Otto Lohff had rather nationalistic opinions, but he was not a Nazi. Fritz was especially close to Suzi (nicknamed Ui), Otto’s wife; in fact, she had become his mistress. After separating from his wife, Fritz had lived in the small boarding house in Cape Town run by Ui’s mother, Frau Kahlke. She thought of herself almost as little Peter’s grandmother. Fritz found “granny Kahlke” marvelous, knowing everything about his relationship with her daughter and never committing the slightest indiscretion in front of the deceived husband. As a result, he had forgiven her a good deal, starting with her naïve admiration of Hitler (“She has not set foot in Germany since 1914,” he said to himself, “she cannot understand what is happening”). Fritz had promised Ui that he would come for her after the war and take her to live in Germany.

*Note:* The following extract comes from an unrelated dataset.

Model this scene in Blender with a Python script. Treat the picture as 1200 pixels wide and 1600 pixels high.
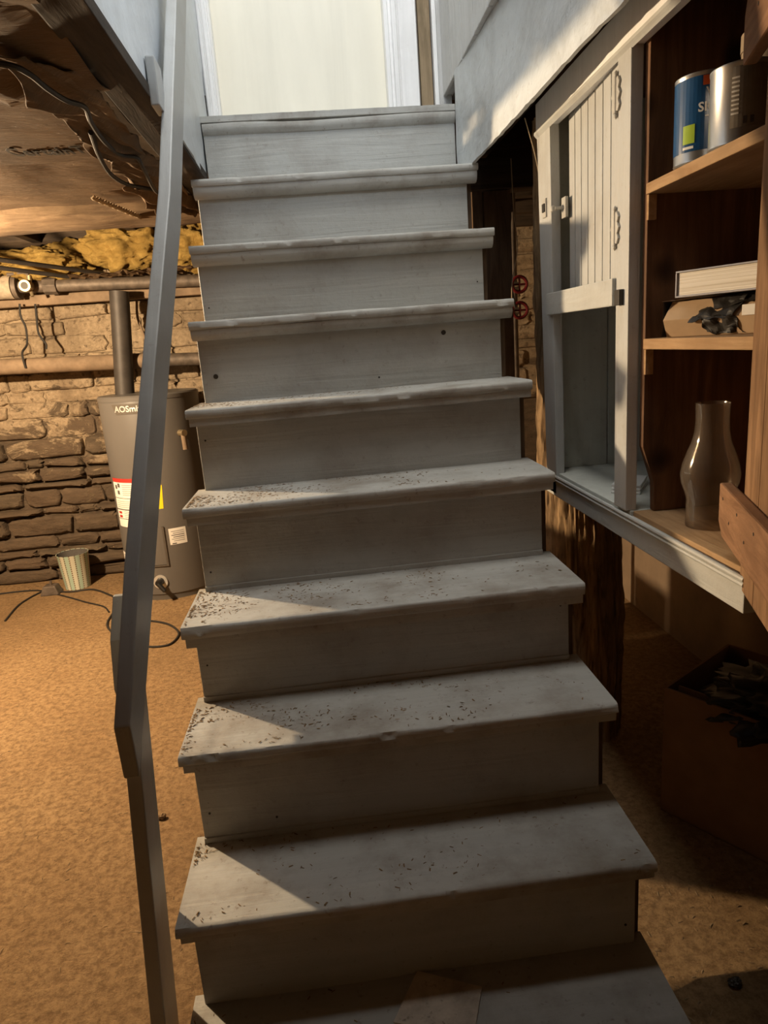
import bpy, bmesh, math, random
from mathutils import Vector, Matrix, noise
random.seed(7)
R = math.radians
S = bpy.context.scene
for o in list(bpy.data.objects): bpy.data.objects.remove(o, do_unlink=True)

# ------------------------------------------------------------------ camera
cam = bpy.data.objects.new('camera', bpy.data.cameras.new('camera'))
S.collection.objects.link(cam)
S.camera = cam
CAM = Vector((0.32791677, -2.30074761, -0.6855312))
pitch, roll, yaw = -0.24297561, 0.07482805, -0.07397116
rot = Matrix.Rotation(yaw, 3, 'Z') @ Matrix.Rotation(pitch, 3, 'X') @ Matrix.Rotation(roll, 3, 'Y')
rgt, fwd, up = rot.col[0], rot.col[1], rot.col[2]
m = Matrix((rgt, up, -fwd)).transposed().to_4x4()
m.translation = CAM
cam.matrix_world = m
cam.data.sensor_fit = 'VERTICAL'
cam.data.sensor_height = 36
cam.data.lens = 36 * 1067 / 1600
cam.data.clip_start = .02

# ------------------------------------------------------------------ light
w = bpy.data.worlds.new('world'); S.world = w; w.use_nodes = True
w.node_tree.nodes['Background'].inputs[0].default_value = (.62, .76, 1, 1)
w.node_tree.nodes['Background'].inputs[1].default_value = .6
S.view_settings.view_transform = 'Standard'
S.view_settings.look = 'None'
S.view_settings.gamma = 1
S.view_settings.use_curve_mapping = False
S.view_settings.exposure = 0.0

def area(name, loc, rot_e, sx, sy, power, col):
    l = bpy.data.lights.new(name, 'AREA'); l.shape = 'RECTANGLE'; l.size = sx; l.size_y = sy
    l.energy = power; l.color = col
    o = bpy.data.objects.new(name, l); S.collection.objects.link(o)
    o.location = loc; o.rotation_euler = rot_e
    return o
# daylight in the two upstairs windows plus an added fill light over the stairwell
area('window_daylight', (2.93, -1.7, 1.5), (0, R(90), 0), 1.3, 2.0, 72, (.82, .91, 1))
area('window_daylight', (.4, -3.92, 1.5), (R(90), 0, 0), 2.4, 1.3, 40, (.88, .94, 1))
area('stairwell_fill', (.42, -1.30, 2.48), (0, 0, 0), .80, 1.2, 56, (1, .95, .86))
BULB = Vector((-1.4, .19, -.32))
l = bpy.data.lights.new('bulb_light', 'POINT'); l.energy = 320; l.color = (1, .74, .46); l.shadow_soft_size = .03
bl = bpy.data.objects.new('bulb_light', l); S.collection.objects.link(bl); bl.location = BULB

# ------------------------------------------------------------------ materials
def nt(name, rough=.7, spec=.3, metal=0):
    mt = bpy.data.materials.new(name); mt.use_nodes = True
    t = mt.node_tree; b = t.nodes['Principled BSDF']
    b.inputs['Roughness'].default_value = rough
    b.inputs['Specular IOR Level'].default_value = spec
    b.inputs['Metallic'].default_value = metal
    return mt, t, b
def N(t, typ, **kw):
    n = t.nodes.new(typ)
    for k, v in kw.items():
        if k in n.inputs.keys(): n.inputs[k].default_value = v
        else: setattr(n, k, v)
    return n
def coords(t, scale=(1, 1, 1), world=True, rotz=0):
    if world:
        g = N(t, 'ShaderNodeNewGeometry'); src = g.outputs['Position']
    else:
        g = N(t, 'ShaderNodeTexCoord'); src = g.outputs['Object']
    mp = N(t, 'ShaderNodeMapping'); mp.inputs['Scale'].default_value = scale
    mp.inputs['Rotation'].default_value = (0, 0, rotz)
    t.links.new(src, mp.inputs[0])
    return mp.outputs[0]
def nz(t, vec, scale, detail=6, rough=.6, dist=0):
    n = N(t, 'ShaderNodeTexNoise'); n.inputs['Scale'].default_value = scale
    n.inputs['Detail'].default_value = detail; n.inputs['Roughness'].default_value = rough
    n.inputs['Distortion'].default_value = dist
    t.links.new(vec, n.inputs['Vector'])
    return n.outputs['Fac']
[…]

For now, he returned to Berlin alone, because he wanted to spare his son the misfortunes of war and allow him to escape from privation and hunger, of which he still had terrible memories from his experience in Berlin after 1918. Nor did he have any intention of entrusting him to the schoolmasters of the Nazi regime. He knew that the Hitler Youth now called the shots in classrooms. There was no question of leaving Peter in the hands of some brigade, nor any question of seeing him forcibly enlisted in the “Reich labor force” to repair roads or cut wood in the forest.

Sailing toward Europe, Fritz knew that he had already crossed the line in his opposition to the Nazi regime. In Cape Town, he had committed his first illegal act: He had agreed to forge some passports at a friend’s request, to save some anti-Nazi refugees from Germany. This friend may have been Toni Singer, an engineer of Austrian origin, a company head, and member of a Masonic lodge. Thanks to him, Fritz had penetrated the secret society a bit and had begun, clandestinely, his personal initiation. He had particularly appreciated the idea that man had to reform himself before attempting to reform the world. Self-improvement should be intellectual as well as physical. “Only mastery of the body opens up the fullness of being,” according to a Masonic precept to which Fritz fully subscribed.

Fritz realized, on the ship taking him back to Germany, how estranged he had become from his own country. He was incapable of mixing with the German passengers, some of whom were noisily celebrating the losses inflicted on the British by the U-boats and singing: “Today Germany belongs to us / And tomorrow the entire world.” Alone in his cabin, frequently nauseated because of the stormy sea, he thought that there was perhaps already a Gestapo file with his name on it, like those he had personally handled in the Cape Town consulate (“unreliable element, to be watched, regularly socializes with Jews and Freemasons”). In Berlin, he would be forgiven not a single false move. In the best case, he risked being sent to the front. Fortunately, he was appreciated. The invaluable protection of Rudolf Leitner must not fail him. But Fritz was weary of pretending in order to avoid trouble.

There could be no question of fighting against the Nazis. During his preceding stay in the capital of the Reich in 1936 and 1937, he had seen up close the cost of protesting the regime: One of his friends had lost his job with the Berlin city government, two others had been sentenced to two and three years in a concentration camp, another, arrested for “illicit possession of printing material,” had committed suicide after being tortured. So many others, whose names he did not know, had disappeared into the camps.